A federal jury in New York found former President Donald Trump liable for battery and defamation in a civil trial stemming from allegations he raped the writer E. Jean Carroll in a department store dressing room in the mid-1990s. She was awarded $5 million total in damages.
The jury, made up of six men and three women, got the case earlier Tuesday and deliberated for less than three hours. The jury’s decision had to be unanimous.
In closing arguments, Carroll’s attorney Roberta Kaplan reminded the jury that for the battery charge, “all you need is that it is more probable than not” that Trump attacked Carroll to find him liable, which is a much lower standard than the “beyond a reasonable doubt” standard applied in criminal trials.
The jury found Trump liable for sexual assault, but not rape, and also found that he defamed Carroll.
Judging by analysts´ standpoints, it is so hard to unravel what will happen after this trial with Trump´s current presidential campaign.
“It’s something that doesn’t really affect his ability to run as presidential candidate, appear on the ballot or even win the election,” Dereck Muller, law professor at the University of Iowa, told CBS News.
“If he is indicted for a felony and sent to prison, he cannot vote, but he can still win at the polls,” Muller added.

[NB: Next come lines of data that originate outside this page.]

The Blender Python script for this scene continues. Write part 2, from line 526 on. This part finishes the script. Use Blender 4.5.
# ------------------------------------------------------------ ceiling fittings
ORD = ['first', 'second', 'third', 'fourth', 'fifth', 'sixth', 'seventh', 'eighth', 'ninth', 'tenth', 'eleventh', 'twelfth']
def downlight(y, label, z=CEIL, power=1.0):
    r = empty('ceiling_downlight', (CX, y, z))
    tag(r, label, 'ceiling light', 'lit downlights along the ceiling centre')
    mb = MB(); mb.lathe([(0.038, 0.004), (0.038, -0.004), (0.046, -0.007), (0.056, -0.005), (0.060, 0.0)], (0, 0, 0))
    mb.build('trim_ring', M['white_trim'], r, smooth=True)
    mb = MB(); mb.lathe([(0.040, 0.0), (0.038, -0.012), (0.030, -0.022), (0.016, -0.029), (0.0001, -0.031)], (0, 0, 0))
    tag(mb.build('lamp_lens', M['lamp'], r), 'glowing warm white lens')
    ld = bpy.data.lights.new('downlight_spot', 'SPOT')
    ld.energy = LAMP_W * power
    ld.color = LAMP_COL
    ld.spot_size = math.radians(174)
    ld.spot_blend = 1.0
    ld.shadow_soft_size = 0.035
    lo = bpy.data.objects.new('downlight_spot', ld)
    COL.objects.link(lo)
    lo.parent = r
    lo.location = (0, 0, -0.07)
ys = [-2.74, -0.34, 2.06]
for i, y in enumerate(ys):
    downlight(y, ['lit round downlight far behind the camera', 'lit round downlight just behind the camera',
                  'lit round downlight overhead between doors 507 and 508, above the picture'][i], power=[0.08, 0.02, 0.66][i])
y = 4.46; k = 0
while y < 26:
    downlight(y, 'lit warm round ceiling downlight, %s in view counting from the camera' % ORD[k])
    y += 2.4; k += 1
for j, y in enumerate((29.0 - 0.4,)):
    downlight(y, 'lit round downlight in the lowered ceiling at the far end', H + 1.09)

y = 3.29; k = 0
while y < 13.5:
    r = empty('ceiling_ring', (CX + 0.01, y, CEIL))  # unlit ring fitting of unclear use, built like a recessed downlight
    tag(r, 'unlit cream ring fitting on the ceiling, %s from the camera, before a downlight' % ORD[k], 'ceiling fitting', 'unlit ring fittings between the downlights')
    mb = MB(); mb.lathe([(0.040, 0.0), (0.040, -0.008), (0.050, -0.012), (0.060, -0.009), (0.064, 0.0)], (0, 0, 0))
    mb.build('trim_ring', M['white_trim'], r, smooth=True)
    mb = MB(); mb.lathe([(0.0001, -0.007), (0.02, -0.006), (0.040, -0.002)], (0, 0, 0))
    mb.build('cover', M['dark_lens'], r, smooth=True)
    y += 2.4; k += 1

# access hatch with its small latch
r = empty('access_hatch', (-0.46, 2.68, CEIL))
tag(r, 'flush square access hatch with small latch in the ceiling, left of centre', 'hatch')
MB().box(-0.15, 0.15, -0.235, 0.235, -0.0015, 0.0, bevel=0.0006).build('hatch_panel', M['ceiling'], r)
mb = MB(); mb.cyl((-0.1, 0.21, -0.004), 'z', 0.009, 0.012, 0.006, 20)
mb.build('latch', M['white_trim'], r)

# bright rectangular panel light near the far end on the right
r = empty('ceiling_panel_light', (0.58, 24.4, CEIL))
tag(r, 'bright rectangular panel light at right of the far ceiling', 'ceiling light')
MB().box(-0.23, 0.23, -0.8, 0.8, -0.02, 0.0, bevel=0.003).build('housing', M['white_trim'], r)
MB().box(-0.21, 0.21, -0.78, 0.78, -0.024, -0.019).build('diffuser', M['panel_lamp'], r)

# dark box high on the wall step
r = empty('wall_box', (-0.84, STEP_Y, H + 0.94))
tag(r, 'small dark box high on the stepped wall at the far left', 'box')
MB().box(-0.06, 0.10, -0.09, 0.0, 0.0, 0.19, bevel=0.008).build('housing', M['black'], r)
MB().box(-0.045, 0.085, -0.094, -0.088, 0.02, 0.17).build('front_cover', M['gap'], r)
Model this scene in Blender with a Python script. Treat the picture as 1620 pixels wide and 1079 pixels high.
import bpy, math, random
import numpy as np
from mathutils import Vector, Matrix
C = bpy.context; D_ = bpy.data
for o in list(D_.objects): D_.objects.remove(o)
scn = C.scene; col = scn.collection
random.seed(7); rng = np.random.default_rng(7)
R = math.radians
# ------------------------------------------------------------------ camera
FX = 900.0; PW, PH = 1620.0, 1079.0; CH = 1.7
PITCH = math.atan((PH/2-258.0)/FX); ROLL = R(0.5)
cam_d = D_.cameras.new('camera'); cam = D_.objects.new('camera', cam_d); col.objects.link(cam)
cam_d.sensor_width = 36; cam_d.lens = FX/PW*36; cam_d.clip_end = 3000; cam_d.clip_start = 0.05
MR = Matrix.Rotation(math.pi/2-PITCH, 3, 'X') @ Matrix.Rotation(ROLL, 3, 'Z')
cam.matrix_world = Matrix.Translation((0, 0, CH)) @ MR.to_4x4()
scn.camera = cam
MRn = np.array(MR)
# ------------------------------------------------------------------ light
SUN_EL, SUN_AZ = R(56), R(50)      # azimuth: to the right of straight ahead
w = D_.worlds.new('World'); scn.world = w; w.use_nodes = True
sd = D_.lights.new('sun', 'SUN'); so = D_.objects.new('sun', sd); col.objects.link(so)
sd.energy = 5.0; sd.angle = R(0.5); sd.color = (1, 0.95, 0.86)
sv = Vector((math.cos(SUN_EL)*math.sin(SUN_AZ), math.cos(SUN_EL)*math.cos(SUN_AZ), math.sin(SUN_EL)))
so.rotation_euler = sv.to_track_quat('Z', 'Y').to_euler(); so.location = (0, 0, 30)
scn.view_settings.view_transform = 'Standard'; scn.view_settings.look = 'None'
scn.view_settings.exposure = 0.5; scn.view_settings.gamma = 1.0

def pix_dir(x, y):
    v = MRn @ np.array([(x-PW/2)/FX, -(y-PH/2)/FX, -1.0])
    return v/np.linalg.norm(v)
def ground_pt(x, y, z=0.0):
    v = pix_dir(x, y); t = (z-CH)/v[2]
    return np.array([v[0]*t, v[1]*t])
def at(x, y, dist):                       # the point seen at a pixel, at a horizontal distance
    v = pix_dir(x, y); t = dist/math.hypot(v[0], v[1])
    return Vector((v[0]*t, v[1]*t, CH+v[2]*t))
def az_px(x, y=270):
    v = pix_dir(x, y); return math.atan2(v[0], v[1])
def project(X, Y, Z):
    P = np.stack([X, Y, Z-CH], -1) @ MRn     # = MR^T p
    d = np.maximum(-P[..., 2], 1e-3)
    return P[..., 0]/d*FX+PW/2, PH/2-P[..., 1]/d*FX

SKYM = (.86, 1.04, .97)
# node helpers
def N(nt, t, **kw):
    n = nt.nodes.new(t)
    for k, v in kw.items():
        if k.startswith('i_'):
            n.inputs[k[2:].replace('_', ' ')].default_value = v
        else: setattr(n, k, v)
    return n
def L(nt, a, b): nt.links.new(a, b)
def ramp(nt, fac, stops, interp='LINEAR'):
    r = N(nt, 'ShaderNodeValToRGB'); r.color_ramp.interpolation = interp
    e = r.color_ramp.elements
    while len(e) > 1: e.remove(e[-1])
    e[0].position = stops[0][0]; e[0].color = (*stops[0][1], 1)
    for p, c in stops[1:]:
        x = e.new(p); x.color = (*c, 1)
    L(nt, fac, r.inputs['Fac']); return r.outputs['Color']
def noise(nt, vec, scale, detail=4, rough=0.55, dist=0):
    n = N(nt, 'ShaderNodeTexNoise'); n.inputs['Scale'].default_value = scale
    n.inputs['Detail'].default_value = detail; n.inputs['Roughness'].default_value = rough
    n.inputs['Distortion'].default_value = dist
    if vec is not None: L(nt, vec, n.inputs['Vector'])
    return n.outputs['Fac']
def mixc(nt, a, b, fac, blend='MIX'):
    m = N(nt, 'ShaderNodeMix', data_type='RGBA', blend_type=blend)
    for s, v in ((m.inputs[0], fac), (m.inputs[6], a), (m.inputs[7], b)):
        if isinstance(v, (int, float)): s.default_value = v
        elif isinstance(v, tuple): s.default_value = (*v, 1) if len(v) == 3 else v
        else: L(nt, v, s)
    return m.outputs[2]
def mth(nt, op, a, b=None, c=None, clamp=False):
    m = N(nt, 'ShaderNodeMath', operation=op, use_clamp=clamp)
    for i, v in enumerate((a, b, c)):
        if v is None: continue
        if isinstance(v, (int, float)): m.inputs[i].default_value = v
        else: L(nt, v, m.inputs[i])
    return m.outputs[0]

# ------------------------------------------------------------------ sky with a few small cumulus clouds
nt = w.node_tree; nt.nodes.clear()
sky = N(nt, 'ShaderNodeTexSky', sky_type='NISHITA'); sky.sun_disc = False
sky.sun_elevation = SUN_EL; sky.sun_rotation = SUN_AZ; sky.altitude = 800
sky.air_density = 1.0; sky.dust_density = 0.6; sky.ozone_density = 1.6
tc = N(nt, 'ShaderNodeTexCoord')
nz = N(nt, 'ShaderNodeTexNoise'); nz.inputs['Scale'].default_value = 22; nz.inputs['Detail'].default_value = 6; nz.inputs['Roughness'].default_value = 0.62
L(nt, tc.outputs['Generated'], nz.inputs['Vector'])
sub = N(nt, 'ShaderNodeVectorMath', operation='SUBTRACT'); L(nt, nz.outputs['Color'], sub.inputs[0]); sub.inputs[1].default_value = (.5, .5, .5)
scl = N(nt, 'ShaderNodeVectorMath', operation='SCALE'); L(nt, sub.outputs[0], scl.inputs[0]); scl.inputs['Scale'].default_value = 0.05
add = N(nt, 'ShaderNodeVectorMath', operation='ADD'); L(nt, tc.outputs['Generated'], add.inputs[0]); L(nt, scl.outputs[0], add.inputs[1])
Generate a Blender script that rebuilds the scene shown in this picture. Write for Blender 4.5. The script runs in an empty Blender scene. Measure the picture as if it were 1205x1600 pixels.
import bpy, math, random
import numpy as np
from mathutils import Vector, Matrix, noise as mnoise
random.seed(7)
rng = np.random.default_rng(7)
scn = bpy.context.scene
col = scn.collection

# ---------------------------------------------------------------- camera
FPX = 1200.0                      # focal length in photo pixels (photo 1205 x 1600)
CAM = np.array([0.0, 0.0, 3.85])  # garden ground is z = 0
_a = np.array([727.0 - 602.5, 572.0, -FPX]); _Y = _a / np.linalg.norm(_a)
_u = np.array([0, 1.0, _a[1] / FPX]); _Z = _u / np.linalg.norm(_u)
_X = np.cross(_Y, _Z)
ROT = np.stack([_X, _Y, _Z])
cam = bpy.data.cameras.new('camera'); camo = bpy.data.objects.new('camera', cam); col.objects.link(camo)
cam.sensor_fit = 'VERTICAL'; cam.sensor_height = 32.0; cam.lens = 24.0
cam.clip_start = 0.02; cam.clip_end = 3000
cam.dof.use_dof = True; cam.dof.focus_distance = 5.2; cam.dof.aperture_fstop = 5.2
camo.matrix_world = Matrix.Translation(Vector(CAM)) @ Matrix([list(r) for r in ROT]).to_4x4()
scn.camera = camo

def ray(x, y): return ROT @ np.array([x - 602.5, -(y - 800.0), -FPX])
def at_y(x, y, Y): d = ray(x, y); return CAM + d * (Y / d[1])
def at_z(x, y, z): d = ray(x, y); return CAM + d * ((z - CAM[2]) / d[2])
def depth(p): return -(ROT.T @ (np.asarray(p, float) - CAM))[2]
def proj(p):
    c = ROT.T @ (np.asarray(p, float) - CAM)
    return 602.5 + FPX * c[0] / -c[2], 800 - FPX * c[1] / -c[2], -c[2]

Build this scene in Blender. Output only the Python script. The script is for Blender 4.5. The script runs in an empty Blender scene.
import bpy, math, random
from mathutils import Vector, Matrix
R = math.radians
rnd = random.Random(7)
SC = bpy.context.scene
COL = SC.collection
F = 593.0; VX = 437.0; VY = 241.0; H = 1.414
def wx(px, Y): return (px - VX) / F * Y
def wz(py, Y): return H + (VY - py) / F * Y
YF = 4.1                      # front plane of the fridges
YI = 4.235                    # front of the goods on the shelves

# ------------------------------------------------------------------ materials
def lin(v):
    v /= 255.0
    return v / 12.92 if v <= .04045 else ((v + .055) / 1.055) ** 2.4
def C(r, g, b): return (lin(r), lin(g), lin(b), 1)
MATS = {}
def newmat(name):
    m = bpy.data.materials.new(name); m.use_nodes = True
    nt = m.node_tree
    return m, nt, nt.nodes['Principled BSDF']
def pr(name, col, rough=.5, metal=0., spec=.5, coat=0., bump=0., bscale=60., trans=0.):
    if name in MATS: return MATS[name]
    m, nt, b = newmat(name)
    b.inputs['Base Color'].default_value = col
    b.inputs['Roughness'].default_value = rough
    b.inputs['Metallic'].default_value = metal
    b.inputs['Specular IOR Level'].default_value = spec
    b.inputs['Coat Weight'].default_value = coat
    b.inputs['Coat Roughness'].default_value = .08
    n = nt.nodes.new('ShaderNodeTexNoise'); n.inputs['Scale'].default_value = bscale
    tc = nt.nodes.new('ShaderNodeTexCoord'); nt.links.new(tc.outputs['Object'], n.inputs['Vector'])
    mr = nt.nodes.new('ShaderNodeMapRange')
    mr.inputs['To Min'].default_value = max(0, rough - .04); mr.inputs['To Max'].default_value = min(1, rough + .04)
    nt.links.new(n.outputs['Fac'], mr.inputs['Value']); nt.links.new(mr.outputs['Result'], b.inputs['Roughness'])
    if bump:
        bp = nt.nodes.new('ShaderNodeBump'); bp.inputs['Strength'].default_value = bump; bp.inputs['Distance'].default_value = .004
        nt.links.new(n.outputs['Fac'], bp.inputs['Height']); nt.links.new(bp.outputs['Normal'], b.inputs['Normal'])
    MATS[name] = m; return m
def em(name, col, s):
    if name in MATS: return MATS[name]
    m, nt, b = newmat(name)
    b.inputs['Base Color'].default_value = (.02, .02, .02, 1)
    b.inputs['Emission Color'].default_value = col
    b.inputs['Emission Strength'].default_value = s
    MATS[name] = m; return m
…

“It certainly won’t help among suburban women who supported Trump in 2016, but who abandoned him in 2018, 2020 and 2022,” it was the criterion of Arizona-based Republican strategist Brian Seitchik.
Alyssa Farah Griffin, for instance, who served as Trump’s White House communications director and is now a frequent critic of him, live-tweeted the Republican Party “should move away from Trump as he is beyond morally defensible.”
Others, on the other hand, point out that the faith professed by Trump’s followers is so strong that he will remain unscathed despite his liable verdict.
“Trump has rank-and-file followers that will support him through thick and thin, and trying to use today’s ruling against him will do nothing to discourage the resolve of his supporters,” Ford O’Connell, a Florida-based Republican strategist, stated.
The truth is that, if the polls are anything to go by, Trump seems to be able to emerge unscathed from events that would be devastating for others.